— begin Data listing —

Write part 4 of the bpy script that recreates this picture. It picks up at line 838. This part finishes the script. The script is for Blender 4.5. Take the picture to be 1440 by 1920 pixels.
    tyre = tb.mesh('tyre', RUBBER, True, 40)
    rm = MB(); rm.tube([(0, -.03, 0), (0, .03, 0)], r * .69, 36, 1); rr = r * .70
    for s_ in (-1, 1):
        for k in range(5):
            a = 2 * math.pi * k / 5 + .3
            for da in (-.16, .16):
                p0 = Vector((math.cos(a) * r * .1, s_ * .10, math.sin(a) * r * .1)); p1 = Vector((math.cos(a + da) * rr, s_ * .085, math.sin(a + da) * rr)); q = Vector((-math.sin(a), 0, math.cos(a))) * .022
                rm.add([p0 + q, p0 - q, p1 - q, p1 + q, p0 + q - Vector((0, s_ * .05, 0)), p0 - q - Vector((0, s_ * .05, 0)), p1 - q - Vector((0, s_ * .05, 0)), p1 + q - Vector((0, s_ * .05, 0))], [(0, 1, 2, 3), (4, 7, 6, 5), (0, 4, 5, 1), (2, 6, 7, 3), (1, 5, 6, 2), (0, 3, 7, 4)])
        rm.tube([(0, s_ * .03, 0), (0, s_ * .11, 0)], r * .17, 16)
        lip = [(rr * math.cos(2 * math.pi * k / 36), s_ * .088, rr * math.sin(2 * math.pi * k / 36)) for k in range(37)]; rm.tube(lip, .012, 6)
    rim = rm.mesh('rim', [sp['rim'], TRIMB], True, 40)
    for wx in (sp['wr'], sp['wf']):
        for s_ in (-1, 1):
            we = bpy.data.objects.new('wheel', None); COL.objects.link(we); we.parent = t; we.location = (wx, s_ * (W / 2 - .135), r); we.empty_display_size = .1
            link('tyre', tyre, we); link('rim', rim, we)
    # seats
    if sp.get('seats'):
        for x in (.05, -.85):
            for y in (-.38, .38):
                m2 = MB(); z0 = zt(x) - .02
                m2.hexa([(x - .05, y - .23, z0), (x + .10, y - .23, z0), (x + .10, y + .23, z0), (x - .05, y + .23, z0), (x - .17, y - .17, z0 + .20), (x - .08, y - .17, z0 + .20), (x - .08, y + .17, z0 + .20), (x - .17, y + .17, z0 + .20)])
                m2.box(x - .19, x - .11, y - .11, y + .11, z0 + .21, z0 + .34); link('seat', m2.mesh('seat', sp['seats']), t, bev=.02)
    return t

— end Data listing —
— begin Data listing —

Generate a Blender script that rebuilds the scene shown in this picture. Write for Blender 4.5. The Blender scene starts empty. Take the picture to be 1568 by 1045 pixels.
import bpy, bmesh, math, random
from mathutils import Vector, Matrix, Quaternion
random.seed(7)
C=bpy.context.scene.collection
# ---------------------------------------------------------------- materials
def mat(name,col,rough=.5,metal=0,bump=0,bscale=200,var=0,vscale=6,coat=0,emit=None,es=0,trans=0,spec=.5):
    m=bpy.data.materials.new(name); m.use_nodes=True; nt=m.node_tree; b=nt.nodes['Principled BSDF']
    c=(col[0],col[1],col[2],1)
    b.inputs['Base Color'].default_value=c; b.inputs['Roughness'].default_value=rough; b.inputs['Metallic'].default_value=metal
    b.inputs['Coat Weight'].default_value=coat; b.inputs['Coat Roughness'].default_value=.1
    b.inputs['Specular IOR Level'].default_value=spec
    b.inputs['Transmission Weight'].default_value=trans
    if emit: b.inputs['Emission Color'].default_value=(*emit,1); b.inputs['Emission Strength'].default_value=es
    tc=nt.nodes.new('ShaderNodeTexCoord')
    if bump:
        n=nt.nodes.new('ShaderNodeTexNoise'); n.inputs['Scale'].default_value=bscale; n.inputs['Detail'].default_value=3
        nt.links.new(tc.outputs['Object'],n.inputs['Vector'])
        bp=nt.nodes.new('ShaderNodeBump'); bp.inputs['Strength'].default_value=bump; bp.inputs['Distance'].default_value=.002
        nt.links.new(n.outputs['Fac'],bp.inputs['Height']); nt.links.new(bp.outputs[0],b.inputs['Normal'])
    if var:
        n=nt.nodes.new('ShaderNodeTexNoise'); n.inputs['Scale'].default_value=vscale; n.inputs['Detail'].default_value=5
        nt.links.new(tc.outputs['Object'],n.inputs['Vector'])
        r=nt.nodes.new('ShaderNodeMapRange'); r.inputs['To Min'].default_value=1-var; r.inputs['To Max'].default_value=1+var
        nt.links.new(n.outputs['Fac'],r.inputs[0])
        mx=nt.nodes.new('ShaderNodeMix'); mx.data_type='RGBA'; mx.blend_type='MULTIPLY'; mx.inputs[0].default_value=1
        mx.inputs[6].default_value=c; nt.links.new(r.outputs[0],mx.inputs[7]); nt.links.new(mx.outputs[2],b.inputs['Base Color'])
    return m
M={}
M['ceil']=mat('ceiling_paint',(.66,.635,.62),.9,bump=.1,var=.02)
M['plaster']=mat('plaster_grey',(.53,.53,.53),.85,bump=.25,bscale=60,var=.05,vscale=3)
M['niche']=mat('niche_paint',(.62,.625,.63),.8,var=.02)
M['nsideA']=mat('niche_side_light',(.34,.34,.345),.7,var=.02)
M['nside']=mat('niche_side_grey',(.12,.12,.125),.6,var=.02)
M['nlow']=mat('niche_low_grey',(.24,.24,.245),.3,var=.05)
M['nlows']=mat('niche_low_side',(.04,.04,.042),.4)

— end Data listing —
— begin Data listing —

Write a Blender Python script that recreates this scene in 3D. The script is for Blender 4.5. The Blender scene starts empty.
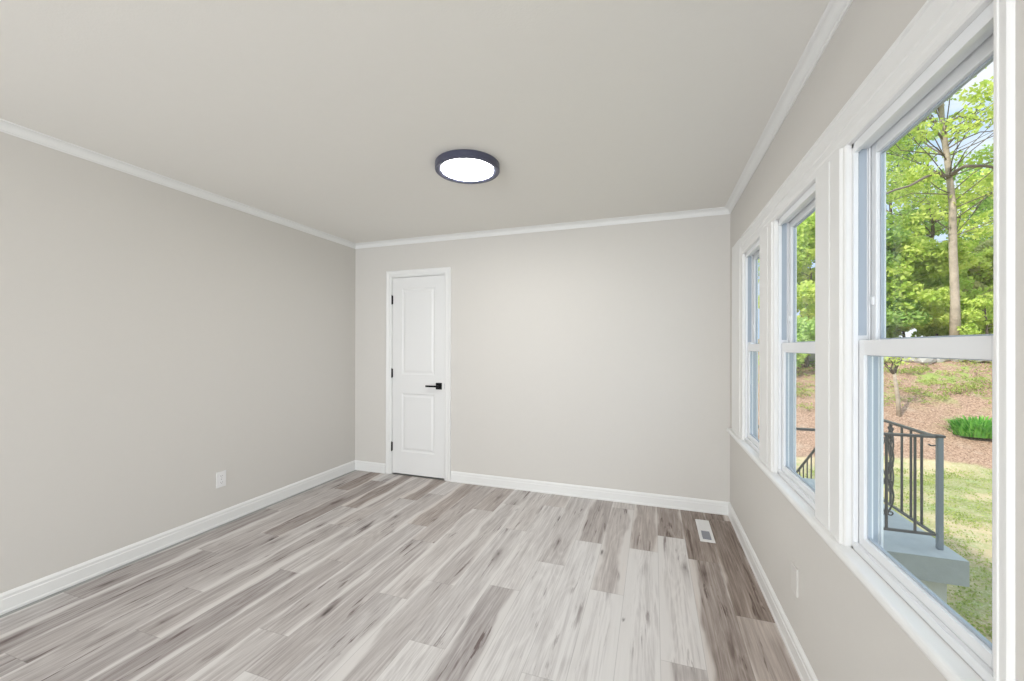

— end Data listing —

Find the word "starts" in the records and pull out each line that has it.

Generate a Blender script that rebuilds the scene shown in this picture. Write for Blender 4.5. The Blender scene starts empty. Take the picture to be 1568 by 1045 pixels.
Write a Blender Python script that recreates this scene in 3D. The script is for Blender 4.5. The Blender scene starts empty.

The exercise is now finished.